Clearly, Morrison is aware that‘s what he’s doing. The cover shows the window of a music store: “Memorabilia & Records” — ha-ha. The song stylings and smooth R&B horn charts trace 1970 in the air like skywriting. He even begins by singing about “trying to find my way back home.”

He‘s just as aware how fresh Down the Road will sound right now. In “Whatever Happened to PJ Proby?,” riding a rhythm that conjures “Hit the Road, Jack,” he’s blunt: “There‘s nothing to relate to anymoreUnless you want to be mediocre” — somehow avoiding arrogance while suggesting he knows damn well he has permitted not one unexceptional moment on the whole record. “Please can you cut me some slack?” he deadpans. Anything you say, Mr. Morrison.

The voice is at its toppermost — full, true and snapping with life. On the folk waltz “Steal My Heart Away,” Morrison will break your heart, his intimate romantic confidences touched with myriad inflections yet perfectly natural. When he digs into a Dylanized blues like “Talk Is Cheap” or an R&B stroller like “Choppin’ Wood,” he‘s a stabbing rhythm instrument. If you want him to make you weep tears of joy with soul-wringing melismatic virtuosity, he’s right there with “Georgia on My Mind.” (And he never makes you long for Ray Charles.)

In some ways, Morrison even improves on Moondance. He‘s distilled a tour-blended relationship with guitarist Ned Edwards and bassist Pete Hurley, Welshmen he stole from Jerry Lee’s little sister Linda Gail Lewis; pub-rock drummer Bobby Irwin (Nick Lowe, John Hiatt) has exactly the right feel for this music; Martin Winning, Lee Goodall and Matt Holland mesh in ways his early horn sections never quite did, and their solos breathe with a nuanced maturity that matches Morrison‘s own.

The studio recording even glows. If “Produced by Van Morrison” means everything it implies, the man deserves maximum credit. Enough to hold him for another 30 years of fans whining about his interpretations of William Blake or duets with Georgie Fame.

Maybe he should produce Jimmy Scott. It’s hard to fathom the praise that‘s sometimes been heaped on that immortal ballad interpreter’s recordings since he was dropped by Warner Bros. after 1996‘s Heaven, except that people may be starting to feel they can no longer afford to ignore him. (He’s 76.)

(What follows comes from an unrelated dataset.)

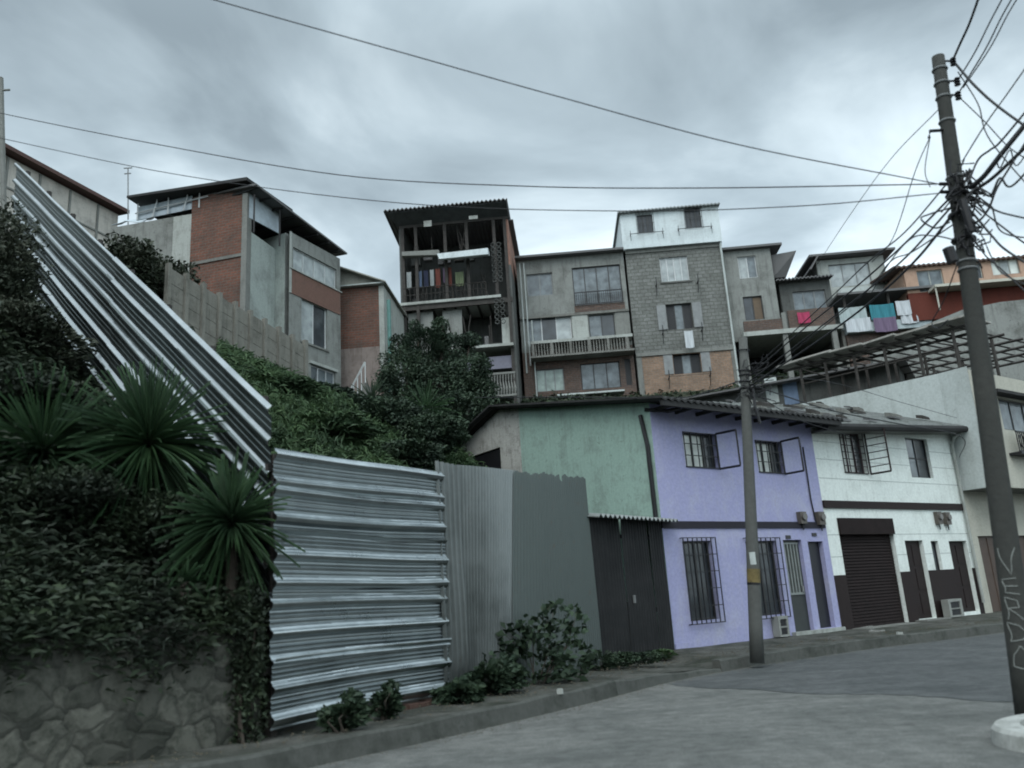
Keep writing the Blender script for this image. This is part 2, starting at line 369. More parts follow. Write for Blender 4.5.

Unlike Morrison, Scott is possibly the sweetest person ever to hold a microphone, notoriously amenable to whatever suggestions producers might offer. And considering the decades of neglect prior to his early-‘90s rediscovery, that attitude is understandable. Waxing for Warner, Scott was generally well-served, whether the setting was old-line (All the Way, with producer Tommy LiPuma and arranger Johnny Mandel), moderne (Dream, with Mitchell Froom and Tchad Blake) or postmodern (Cassandra Wilson producer Craig Street’s high-concept Heaven).

The common thread is aural space: Scott needs it, and he usually got it from Warner. He sings mostly standards, pulling back from the beat and into a rarefied zone where his fragile wail can draw devastating meaning from words that have lost theirs through overfamiliarity.

But for the last few years at Milestone, Scott has been working with producer Todd Barkan and a crew who don‘t all seem to know he’s a genius. This is most manifest on last year‘s Over the Rainbow. Cocktail vibes and perky harmonica slaughter Scott’s moods; you can half imagine the musicians wondering why he doesn‘t throw in a few scooby-doos. And on the challenging “Strange Fruit,” we hear potentially pregnant voids filled with little guitar twees and bippity-dees that cry out for wire cutters, while portentous piano and cymbal noises hurl you to the mat with the conclusion that, yes, lynching must be kind of a bummer.

Things get better on this year’s But Beautiful, largely because most arrangements have been entrusted to pianist Renee Rosnes, whose spare chording is unobtrusive, though her obbligato formulas tend to be bricklike. Still, the spiritual “Take My Hand, Precious Lord” collapses in a mess of piano tinkles and vrooming bass, and Scott‘s hollow despair on “You Don’t Know What Love Is” drowns in a Holiday Inn pool of tasty samba licks.

Likewise, “Bye Bye Blackbird,” that classic half-smiling suicide note, gets an incomprehensible giddyup hotcha treatment. A cynic might guess that Scott selected the tune just so he could sing, “No one here can love and understand me.” But he‘s not that kind of guy.